The content landscape on social media has shifted irrevocably, with 2025 marking the tipping point where artificial intelligence began to dominate our feeds. In a stark admission of this new reality, Adam Mosseri, the head of Instagram, has outlined a future where AI-generated imagery is so ubiquitous that the burden of proof will flip: instead of labeling what is fake, platforms will need to verify what is real. This perspective signals a profound transformation for Instagram, a platform originally built on the promise of capturing authentic moments, as it prepares for a 2026 defined by synthetic media and algorithmic saturation.
The Inversion of Truth
Mosseri’s commentary, shared in a detailed forecast of 2026 trends, offers a candid assessment of the existential crisis facing human creators. He acknowledges that the unique value proposition of influencers and artists—their ability to offer a “real” voice and connection—is being eroded by democratized AI tools. “The feeds are starting to fill up with synthetic everything,” Mosseri wrote, noting that the barrier to entry for creating polished, high-quality visual content has effectively vanished.

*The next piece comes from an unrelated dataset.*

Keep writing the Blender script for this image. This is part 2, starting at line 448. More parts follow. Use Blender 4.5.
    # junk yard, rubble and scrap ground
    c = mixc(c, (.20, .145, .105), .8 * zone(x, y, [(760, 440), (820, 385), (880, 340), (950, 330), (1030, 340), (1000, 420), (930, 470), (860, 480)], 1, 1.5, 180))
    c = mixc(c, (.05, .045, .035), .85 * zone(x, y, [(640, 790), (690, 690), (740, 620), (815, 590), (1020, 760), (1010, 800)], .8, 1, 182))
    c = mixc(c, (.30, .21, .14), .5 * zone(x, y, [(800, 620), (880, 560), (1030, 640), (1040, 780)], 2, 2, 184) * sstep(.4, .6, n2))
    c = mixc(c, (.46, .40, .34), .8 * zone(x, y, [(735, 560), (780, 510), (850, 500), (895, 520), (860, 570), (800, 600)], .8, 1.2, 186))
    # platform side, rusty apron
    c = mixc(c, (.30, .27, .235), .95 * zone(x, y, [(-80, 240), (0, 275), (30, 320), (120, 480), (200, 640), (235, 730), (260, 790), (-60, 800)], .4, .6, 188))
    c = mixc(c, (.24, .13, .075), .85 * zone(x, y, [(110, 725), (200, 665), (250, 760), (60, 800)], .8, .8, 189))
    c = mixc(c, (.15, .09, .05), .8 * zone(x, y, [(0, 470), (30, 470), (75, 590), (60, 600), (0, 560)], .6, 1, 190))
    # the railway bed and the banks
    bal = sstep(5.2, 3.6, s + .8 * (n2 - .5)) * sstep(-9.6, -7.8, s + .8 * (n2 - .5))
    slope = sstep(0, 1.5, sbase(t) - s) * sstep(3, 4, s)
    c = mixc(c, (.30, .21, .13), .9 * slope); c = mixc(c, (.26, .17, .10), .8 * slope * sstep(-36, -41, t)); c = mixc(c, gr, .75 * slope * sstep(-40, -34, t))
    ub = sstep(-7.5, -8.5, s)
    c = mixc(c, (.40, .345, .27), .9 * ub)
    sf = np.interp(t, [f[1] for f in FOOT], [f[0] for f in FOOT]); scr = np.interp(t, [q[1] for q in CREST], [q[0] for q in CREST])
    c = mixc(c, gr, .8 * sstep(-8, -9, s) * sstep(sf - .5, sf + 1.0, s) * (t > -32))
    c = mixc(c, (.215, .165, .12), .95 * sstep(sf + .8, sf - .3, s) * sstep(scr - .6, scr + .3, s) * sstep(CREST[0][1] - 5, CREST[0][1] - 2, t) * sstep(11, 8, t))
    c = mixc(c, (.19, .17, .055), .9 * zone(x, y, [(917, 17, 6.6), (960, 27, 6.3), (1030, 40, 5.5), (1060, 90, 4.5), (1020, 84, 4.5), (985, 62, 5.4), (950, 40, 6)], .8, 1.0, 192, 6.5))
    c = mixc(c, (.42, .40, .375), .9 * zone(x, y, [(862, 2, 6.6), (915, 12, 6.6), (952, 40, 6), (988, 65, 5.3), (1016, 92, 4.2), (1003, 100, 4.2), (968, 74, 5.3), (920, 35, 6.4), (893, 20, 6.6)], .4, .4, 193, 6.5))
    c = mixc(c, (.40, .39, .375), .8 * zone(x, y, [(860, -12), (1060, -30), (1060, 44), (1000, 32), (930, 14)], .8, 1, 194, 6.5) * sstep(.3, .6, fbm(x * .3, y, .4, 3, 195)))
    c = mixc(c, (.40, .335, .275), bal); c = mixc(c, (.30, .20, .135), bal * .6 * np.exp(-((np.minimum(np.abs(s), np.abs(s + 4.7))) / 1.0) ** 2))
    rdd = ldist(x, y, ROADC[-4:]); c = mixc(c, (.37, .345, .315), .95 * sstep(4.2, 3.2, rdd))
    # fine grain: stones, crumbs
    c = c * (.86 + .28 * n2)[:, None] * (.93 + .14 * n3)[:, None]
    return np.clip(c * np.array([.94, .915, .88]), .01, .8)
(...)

However, rather than viewing this saturation as a problem to be solved through suppression, Mosseri frames it as an inevitability that requires a technical pivot.
His proposed solution is a radical departure from current moderation strategies. Recognizing the futility of playing “whac-a-mole” with increasingly sophisticated AI generation, Mosseri argues that the industry must move toward “fingerprinting real media.” The logic is that as AI models improve, they will eventually become indistinguishable from reality to the naked eye and even to detection algorithms. Therefore, the only scalable path forward is to create a chain of custody for authentic content, potentially through cryptographic signatures embedded by camera manufacturers at the moment of capture. This approach effectively treats human-made content as the exception that requires verification, rather than the default state.
The Failure of Current Detection Methods
This strategic shift is rooted in the practical failures of current identification technologies. Despite Meta spending tens of billions of dollars on AI development and safety, the existing tools for watermarking and detecting synthetic content have proven porous. Watermarks are easily removed or cropped out, and metadata is readily stripped. Furthermore, Meta’s own labeling systems have been criticized as unclear and inconsistent, often failing to flag manipulated content or, conversely, falsely flagging legitimate edits as AI-generated.
By suggesting that camera manufacturers—and by extension, smartphone giants—should bear the responsibility of verifying authenticity, Mosseri is tacitly admitting that social media platforms can no longer police the boundary between the real and the artificial on their own. This transfer of responsibility raises significant logistical questions. Implementing a universal standard for cryptographic signing across thousands of device types and software ecosystems is a monumental task. Without widespread adoption, this “fingerprinting” system would leave millions of users with older devices or non-compliant cameras unable to prove their content is genuine, potentially devaluing their contributions in an algorithm biased toward verification.
Alienating the Core Creator Base
Mosseri’s manifesto also contains a harsh message for the photographers and visual artists who helped build Instagram into a cultural juggernaut. He bluntly declares that the era of the “polished” feed is dead, suggesting that the pursuit of professional-grade aesthetic perfection is a relic of the past. In his view, camera companies and creators focusing on high-gloss imagery are “betting on the wrong aesthetic.” This stance is likely to further alienate a user base that already feels marginalized by the platform’s pivot to video and algorithmic recommendations over chronological feeds of friends and family.
The new paradigm Mosseri describes is one where “raw” and even “unflattering” content becomes the new currency of trust. In a feed saturated with AI perfection—where every lighting setup is ideal and every face is symmetrical—imperfection becomes the only reliable signal of humanity. He advises creators to lean into the messy, unedited reality of life as a way to prove they are not bots. This creates a bizarre incentive structure where Instagram, once the home of the curated life, now encourages users to intentionally degrade the visual quality of their posts to avoid being mistaken for a machine. It paints a picture of a future where beauty is suspect, and “slop” is the norm, forcing human users to perform their humanity through flaws rather than talent.